* **What is being asked**: Emit the entire listing verbatim.

* **Task inputs**:

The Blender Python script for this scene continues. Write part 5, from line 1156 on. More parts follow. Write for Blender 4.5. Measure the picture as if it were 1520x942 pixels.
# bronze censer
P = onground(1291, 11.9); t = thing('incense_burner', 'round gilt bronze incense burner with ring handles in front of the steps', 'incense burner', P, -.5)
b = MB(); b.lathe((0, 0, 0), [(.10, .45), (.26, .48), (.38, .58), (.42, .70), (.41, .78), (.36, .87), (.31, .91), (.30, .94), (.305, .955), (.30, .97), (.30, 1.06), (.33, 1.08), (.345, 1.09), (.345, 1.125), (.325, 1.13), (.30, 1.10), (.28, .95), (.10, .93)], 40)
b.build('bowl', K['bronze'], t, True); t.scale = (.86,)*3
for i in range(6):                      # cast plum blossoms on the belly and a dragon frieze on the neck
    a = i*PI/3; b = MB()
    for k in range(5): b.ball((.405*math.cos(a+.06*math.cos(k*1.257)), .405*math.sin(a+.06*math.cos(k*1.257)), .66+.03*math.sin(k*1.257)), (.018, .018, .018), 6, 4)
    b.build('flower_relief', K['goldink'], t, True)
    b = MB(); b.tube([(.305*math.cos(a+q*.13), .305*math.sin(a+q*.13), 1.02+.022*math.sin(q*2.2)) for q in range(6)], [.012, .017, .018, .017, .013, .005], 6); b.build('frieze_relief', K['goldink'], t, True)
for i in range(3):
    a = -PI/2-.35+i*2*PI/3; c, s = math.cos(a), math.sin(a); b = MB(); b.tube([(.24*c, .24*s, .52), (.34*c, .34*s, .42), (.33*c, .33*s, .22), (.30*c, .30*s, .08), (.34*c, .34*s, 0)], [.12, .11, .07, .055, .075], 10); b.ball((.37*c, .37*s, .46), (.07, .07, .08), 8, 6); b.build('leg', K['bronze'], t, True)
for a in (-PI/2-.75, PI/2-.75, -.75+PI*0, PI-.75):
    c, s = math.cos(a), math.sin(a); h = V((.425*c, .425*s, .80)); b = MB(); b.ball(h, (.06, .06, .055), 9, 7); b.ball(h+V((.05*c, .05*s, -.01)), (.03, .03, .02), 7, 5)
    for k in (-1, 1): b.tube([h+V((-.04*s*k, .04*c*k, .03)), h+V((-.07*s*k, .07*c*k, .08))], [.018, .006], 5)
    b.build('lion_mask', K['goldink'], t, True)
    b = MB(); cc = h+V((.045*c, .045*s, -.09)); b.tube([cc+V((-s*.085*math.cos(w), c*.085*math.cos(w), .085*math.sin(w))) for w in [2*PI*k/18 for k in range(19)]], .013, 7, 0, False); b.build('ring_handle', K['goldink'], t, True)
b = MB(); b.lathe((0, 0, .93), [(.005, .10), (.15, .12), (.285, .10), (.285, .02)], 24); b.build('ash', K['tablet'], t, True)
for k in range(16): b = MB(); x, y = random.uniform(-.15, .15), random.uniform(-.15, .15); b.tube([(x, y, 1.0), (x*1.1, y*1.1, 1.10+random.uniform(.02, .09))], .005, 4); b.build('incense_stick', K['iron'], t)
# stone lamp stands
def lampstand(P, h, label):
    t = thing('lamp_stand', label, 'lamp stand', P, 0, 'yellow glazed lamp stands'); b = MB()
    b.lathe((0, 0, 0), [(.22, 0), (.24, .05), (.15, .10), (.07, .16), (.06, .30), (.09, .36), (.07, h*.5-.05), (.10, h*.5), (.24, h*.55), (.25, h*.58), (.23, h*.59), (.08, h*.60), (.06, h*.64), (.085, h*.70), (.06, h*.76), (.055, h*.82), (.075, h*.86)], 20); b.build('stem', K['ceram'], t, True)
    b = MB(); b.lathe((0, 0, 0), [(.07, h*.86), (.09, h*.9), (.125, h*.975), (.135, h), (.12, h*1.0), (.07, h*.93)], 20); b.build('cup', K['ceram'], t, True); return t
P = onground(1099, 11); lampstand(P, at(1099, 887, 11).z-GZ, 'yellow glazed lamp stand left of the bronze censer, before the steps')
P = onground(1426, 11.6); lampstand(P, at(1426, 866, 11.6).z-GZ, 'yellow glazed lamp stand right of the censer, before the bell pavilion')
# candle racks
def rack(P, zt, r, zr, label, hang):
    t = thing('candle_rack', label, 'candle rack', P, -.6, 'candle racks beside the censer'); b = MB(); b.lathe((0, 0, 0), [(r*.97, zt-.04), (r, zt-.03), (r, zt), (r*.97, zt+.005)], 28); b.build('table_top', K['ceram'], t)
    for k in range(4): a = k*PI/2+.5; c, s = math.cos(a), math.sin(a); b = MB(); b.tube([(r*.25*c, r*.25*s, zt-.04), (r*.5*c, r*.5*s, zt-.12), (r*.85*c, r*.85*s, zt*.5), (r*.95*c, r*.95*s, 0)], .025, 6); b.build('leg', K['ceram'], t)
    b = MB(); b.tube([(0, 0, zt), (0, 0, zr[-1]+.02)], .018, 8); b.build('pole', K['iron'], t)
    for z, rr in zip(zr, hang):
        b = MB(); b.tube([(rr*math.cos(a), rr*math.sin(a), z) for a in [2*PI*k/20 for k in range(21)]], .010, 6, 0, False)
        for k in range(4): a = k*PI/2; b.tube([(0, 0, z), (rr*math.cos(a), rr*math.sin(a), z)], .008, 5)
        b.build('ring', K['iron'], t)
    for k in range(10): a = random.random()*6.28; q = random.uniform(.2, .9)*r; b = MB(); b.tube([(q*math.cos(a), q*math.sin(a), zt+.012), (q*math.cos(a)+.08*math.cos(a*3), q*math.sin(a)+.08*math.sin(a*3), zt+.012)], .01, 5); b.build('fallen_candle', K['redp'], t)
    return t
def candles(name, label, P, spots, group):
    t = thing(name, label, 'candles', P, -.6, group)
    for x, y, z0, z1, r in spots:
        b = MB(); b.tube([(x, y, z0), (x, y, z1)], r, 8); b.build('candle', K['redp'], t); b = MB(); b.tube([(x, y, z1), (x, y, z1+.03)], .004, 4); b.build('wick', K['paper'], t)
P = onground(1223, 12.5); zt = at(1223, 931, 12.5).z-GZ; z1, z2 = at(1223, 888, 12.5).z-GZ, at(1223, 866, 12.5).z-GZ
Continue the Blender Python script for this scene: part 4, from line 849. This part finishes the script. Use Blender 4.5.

* **Written solution**:
The Blender Python script for this scene continues. Write part 5, from line 1156 on. More parts follow. Write for Blender 4.5. Measure the picture as if it were 1520x942 pixels.
# bronze censer
P = onground(1291, 11.9); t = thing('incense_burner', 'round gilt bronze incense burner with ring handles in front of the steps', 'incense burner', P, -.5)
b = MB(); b.lathe((0, 0, 0), [(.10, .45), (.26, .48), (.38, .58), (.42, .70), (.41, .78), (.36, .87), (.31, .91), (.30, .94), (.305, .955), (.30, .97), (.30, 1.06), (.33, 1.08), (.345, 1.09), (.345, 1.125), (.325, 1.13), (.30, 1.10), (.28, .95), (.10, .93)], 40)
b.build('bowl', K['bronze'], t, True); t.scale = (.86,)*3
for i in range(6):                      # cast plum blossoms on the belly and a dragon frieze on the neck
    a = i*PI/3; b = MB()
    for k in range(5): b.ball((.405*math.cos(a+.06*math.cos(k*1.257)), .405*math.sin(a+.06*math.cos(k*1.257)), .66+.03*math.sin(k*1.257)), (.018, .018, .018), 6, 4)
    b.build('flower_relief', K['goldink'], t, True)
    b = MB(); b.tube([(.305*math.cos(a+q*.13), .305*math.sin(a+q*.13), 1.02+.022*math.sin(q*2.2)) for q in range(6)], [.012, .017, .018, .017, .013, .005], 6); b.build('frieze_relief', K['goldink'], t, True)
for i in range(3):
    a = -PI/2-.35+i*2*PI/3; c, s = math.cos(a), math.sin(a); b = MB(); b.tube([(.24*c, .24*s, .52), (.34*c, .34*s, .42), (.33*c, .33*s, .22), (.30*c, .30*s, .08), (.34*c, .34*s, 0)], [.12, .11, .07, .055, .075], 10); b.ball((.37*c, .37*s, .46), (.07, .07, .08), 8, 6); b.build('leg', K['bronze'], t, True)
for a in (-PI/2-.75, PI/2-.75, -.75+PI*0, PI-.75):
    c, s = math.cos(a), math.sin(a); h = V((.425*c, .425*s, .80)); b = MB(); b.ball(h, (.06, .06, .055), 9, 7); b.ball(h+V((.05*c, .05*s, -.01)), (.03, .03, .02), 7, 5)
    for k in (-1, 1): b.tube([h+V((-.04*s*k, .04*c*k, .03)), h+V((-.07*s*k, .07*c*k, .08))], [.018, .006], 5)
    b.build('lion_mask', K['goldink'], t, True)
    b = MB(); cc = h+V((.045*c, .045*s, -.09)); b.tube([cc+V((-s*.085*math.cos(w), c*.085*math.cos(w), .085*math.sin(w))) for w in [2*PI*k/18 for k in range(19)]], .013, 7, 0, False); b.build('ring_handle', K['goldink'], t, True)
b = MB(); b.lathe((0, 0, .93), [(.005, .10), (.15, .12), (.285, .10), (.285, .02)], 24); b.build('ash', K['tablet'], t, True)
for k in range(16): b = MB(); x, y = random.uniform(-.15, .15), random.uniform(-.15, .15); b.tube([(x, y, 1.0), (x*1.1, y*1.1, 1.10+random.uniform(.02, .09))], .005, 4); b.build('incense_stick', K['iron'], t)
# stone lamp stands
def lampstand(P, h, label):
    t = thing('lamp_stand', label, 'lamp stand', P, 0, 'yellow glazed lamp stands'); b = MB()
    b.lathe((0, 0, 0), [(.22, 0), (.24, .05), (.15, .10), (.07, .16), (.06, .30), (.09, .36), (.07, h*.5-.05), (.10, h*.5), (.24, h*.55), (.25, h*.58), (.23, h*.59), (.08, h*.60), (.06, h*.64), (.085, h*.70), (.06, h*.76), (.055, h*.82), (.075, h*.86)], 20); b.build('stem', K['ceram'], t, True)
    b = MB(); b.lathe((0, 0, 0), [(.07, h*.86), (.09, h*.9), (.125, h*.975), (.135, h), (.12, h*1.0), (.07, h*.93)], 20); b.build('cup', K['ceram'], t, True); return t
P = onground(1099, 11); lampstand(P, at(1099, 887, 11).z-GZ, 'yellow glazed lamp stand left of the bronze censer, before the steps')
P = onground(1426, 11.6); lampstand(P, at(1426, 866, 11.6).z-GZ, 'yellow glazed lamp stand right of the censer, before the bell pavilion')
# candle racks
def rack(P, zt, r, zr, label, hang):
    t = thing('candle_rack', label, 'candle rack', P, -.6, 'candle racks beside the censer'); b = MB(); b.lathe((0, 0, 0), [(r*.97, zt-.04), (r, zt-.03), (r, zt), (r*.97, zt+.005)], 28); b.build('table_top', K['ceram'], t)
    for k in range(4): a = k*PI/2+.5; c, s = math.cos(a), math.sin(a); b = MB(); b.tube([(r*.25*c, r*.25*s, zt-.04), (r*.5*c, r*.5*s, zt-.12), (r*.85*c, r*.85*s, zt*.5), (r*.95*c, r*.95*s, 0)], .025, 6); b.build('leg', K['ceram'], t)
    b = MB(); b.tube([(0, 0, zt), (0, 0, zr[-1]+.02)], .018, 8); b.build('pole', K['iron'], t)
    for z, rr in zip(zr, hang):
        b = MB(); b.tube([(rr*math.cos(a), rr*math.sin(a), z) for a in [2*PI*k/20 for k in range(21)]], .010, 6, 0, False)
        for k in range(4): a = k*PI/2; b.tube([(0, 0, z), (rr*math.cos(a), rr*math.sin(a), z)], .008, 5)
        b.build('ring', K['iron'], t)
    for k in range(10): a = random.random()*6.28; q = random.uniform(.2, .9)*r; b = MB(); b.tube([(q*math.cos(a), q*math.sin(a), zt+.012), (q*math.cos(a)+.08*math.cos(a*3), q*math.sin(a)+.08*math.sin(a*3), zt+.012)], .01, 5); b.build('fallen_candle', K['redp'], t)
    return t
def candles(name, label, P, spots, group):
    t = thing(name, label, 'candles', P, -.6, group)
    for x, y, z0, z1, r in spots:
        b = MB(); b.tube([(x, y, z0), (x, y, z1)], r, 8); b.build('candle', K['redp'], t); b = MB(); b.tube([(x, y, z1), (x, y, z1+.03)], .004, 4); b.build('wick', K['paper'], t)
P = onground(1223, 12.5); zt = at(1223, 931, 12.5).z-GZ; z1, z2 = at(1223, 888, 12.5).z-GZ, at(1223, 866, 12.5).z-GZ
Continue the Blender Python script for this scene: part 4, from line 849. This part finishes the script. Use Blender 4.5.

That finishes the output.